The answer to the first part of the question is in the affirmative. The premises of the Charing Cross Road Council school were defective and unsuitable. They had been adapted for use as a school by the London School Board in 1890. There was no playground. In December of last year the number of scholars on the registers was only 40. The St. Anne's school has no playground, but there is a space of some 200 square yards in the churchyard available for physical exercises. During the school year 1910–11 there were vacant places in every department of this school, and there is accommodation in Council schools on the eastern and western sides of the Charing Cross Road Council school for the children displaced by its closure.

Does the right hon. Gentleman know that one of the schools which he allows to continue there was not built as a school at all, but as a West-end dancing saloon? Will he look into that matter?

67.

asked the President of the Board of Education whether the latest published figures show that in Dover over 37 per cent. of the elementary school children are in overcrowded schools; that the average attendance exceeds the accommodation in twelve departments, especially in Buckland Church of England, Charlton Church of England, Christ Church Church of England, St. Bartholomew's Church of England, St. James's Church of England, and St. Mary's Church of England schools; whether he has drawn the attention of the local education authority to the fact of this overcrowding, in spite of all children under five having been excluded, and the average of attendance being almost the lowest in England; whether correspondence has been passing on these subjects; and at what date the overcrowding may be expected to be remedied?

For the school year ended 31st October, 1912, the average attendance exceeded the accommodation in four departments only in the area of the authority referred to. In one of them the excess amounted to one unit only. A new girls' department, providing 138 new places, has been opened at the Barton Road Council school, which has already relieved the overcrowding at that school, and is expected to relieve the overcrowding in the two remaining departments. There was no overcrowding in either the Buckland, Christ Church, St. James's, or St. Mary's Church of England schools.

68.

asked whether the principal of each college sets the examination papers in the acting teachers' examination; whether this is conducive to the examination being equally easy or difficult for all those who sit for the examination; and how long this system has been in practice?

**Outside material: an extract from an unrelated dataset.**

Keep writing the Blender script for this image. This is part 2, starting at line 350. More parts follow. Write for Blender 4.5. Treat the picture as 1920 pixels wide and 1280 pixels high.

The answer to the first part of the question is in the negative, and the questions in the second and third parts do not arise. I may say also that papers for the Board's final examination for students in training colleges are never set by the principals of the colleges, but some students are allowed to substitute for part or the whole of the Board's examination, examinations conducted by universities.

69.

asked the President of the Board of Education whether teachers who propose going in for their certificate examination are allowed time off duty for special study; whether this privilege is and has been granted to all who apply for it; and, if not, whether he will consider the advisability of making this concession a general privilege?

The teachers are not in the service of the Board of Education, and I am, therefore, unable to give the information for which the hon. Member asks.

70.

asked whether the training college teachers' examination is a qualifying one, while the acting teachers' examination is competitive; and whether any complaints have arisen in consequence?

Both the examinations referred to are qualifying. The last question, therefore, does not arise. I am not aware that any complaints have been made because the examination is a qualifying examination and not competitive.